25 yıldır akan kanla kızıla boyanmış Fırat kıyılarında doğduk biz. Üstelik körüklenen düşmanlıkların arasında emdik sütümüzü. Ama insanlığımızdan bir şey yitirmedik.
 
İşçi bir ailenin yarı işçi yarı öğrenci çocuğu olmak bu topraklarda yaşayan her emekçi ailenin çocuğunun kaderidir sanki. 15'inize geldiğinizde elleriniz nasır tutmuştur artık ve nasır tutan ellerinizle televizyonlardaki dizilerde izlediğiniz gençler arasındaki çelişkiden kafanız allak bullaktır.
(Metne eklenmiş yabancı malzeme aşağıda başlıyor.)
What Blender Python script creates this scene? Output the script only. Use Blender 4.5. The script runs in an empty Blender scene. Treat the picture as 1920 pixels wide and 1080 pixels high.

Ve sonra kendinizi keşfedersiniz. Çocukluktan beri hep o ‘ibne’ olanları öcü olarak tanıdınız. ‘Kötüydü’ onlar, ‘ahlaksızdı’, ‘sapıktı’... Kısaca uzak duracaktınız, küçük görecektiniz onları. Sonra bir soru ‘yoksa siz de mi onlardan birisiniz artık?’ Bu çelişki içerisinde ananızdan öğrendiğiniz dili duyamadığınızı fark edersiniz televizyonlarda, okullarda sizin ibadet biçiminiz anlatılmaz, bahsedilecek olursa da namussuz diye bahsedilir sizden, siz korkudan söyleyemezsiniz bile bir Alevi olduğunuzu.
 
Sizi ‘ÖTEKİ’ yapan ‘BERİKİLER’dir. Berikiler ‘İBNE’ değildir. ‘ALEVİ ya da KÜRT’ değildir onlar. Kendi mahallenizde, evinizde sizi daha da öteki yapan şeydir ‘İBNE’ oluşunuz. Kabul etmezsiniz, sindiremezsiniz. Bir kadını sevmeye çalışırsınız ama olmaz. Sonra büyük olasılıkla bir ‘fahişe’nin şefkatli kollarına atarsınız kendinizi ama sonuç yine aynıdır. Bu sırada bir şeyi daha öğrenirsiniz; berikiler dünyayı ‘temizlemek’, ahlaksızlıklardan ‘arındırmak’, kardeşçe yaşamı kurmak için ötekileri öldürür. Ahlaklı, iyi ‘berikiler’ kurdu ya bu dünyayı, siz yeni çıktınız, bir pisliksiniz sanırsınız.
 
Sonra 17'nizde o ‘lanet olası şeyi’ yaşar, hemcinsinize âşık olursunuz. Üstelik çevrenizden birisidir. Artık kendinizi kabullenmiş, internet üzerinden sizin gibi birileri ile umarsızca ilişkilere girmişsinizdir. Ama aşk başkadır.
 
Çevrenizden birisine âşıksanız yandınız. Bunu nasıl söylersiniz ona? ‘Ben bir ibneyim ve sana aşığım’ demek kolay mı bu kadar. Hele bir de o başka bir şehirde yaşıyorsa ve senede bir kaç gün görebiliyorsanız onu. İşte size işkencenin ta kendisi.
 
Eninde sonunda söylersiniz bunu. Ve şanlıysanız -ki buna şans mı denir artık- o da ‘ben de bir ibneyim ama seni sevemem, bir başkasını seviyorum’ der büyük olasılıkla. Özlemin de körüklediği bir aşk vardır ortada ama o sizi sevemeyeceğini, çünkü yaşınızın küçük olduğu, mesafenin uzak olduğu gibi cümleler kurar.
 
Oysa siz farkındasınızdır her şeyin; ‘çirkin’sinizdir. Sevdiğinizin yaşadığı şehir sizinkinden daha büyüktür, sizden daha yakışıklılar, daha güzeller vardır orada.
 
Hiç değilse elleri nasır tutmamış doğru düzgün konuşabilen birileri...
Kısaca sizi beğenmiyordur. Siz ona göre de ‘öteki’sinizdir. O sizden daha beridedir yani dünyaya.

İşte Güneydoğu'da Kürt Alevisi çirkin bir ibne olmak, ötekinin de ötekisi olmaktır.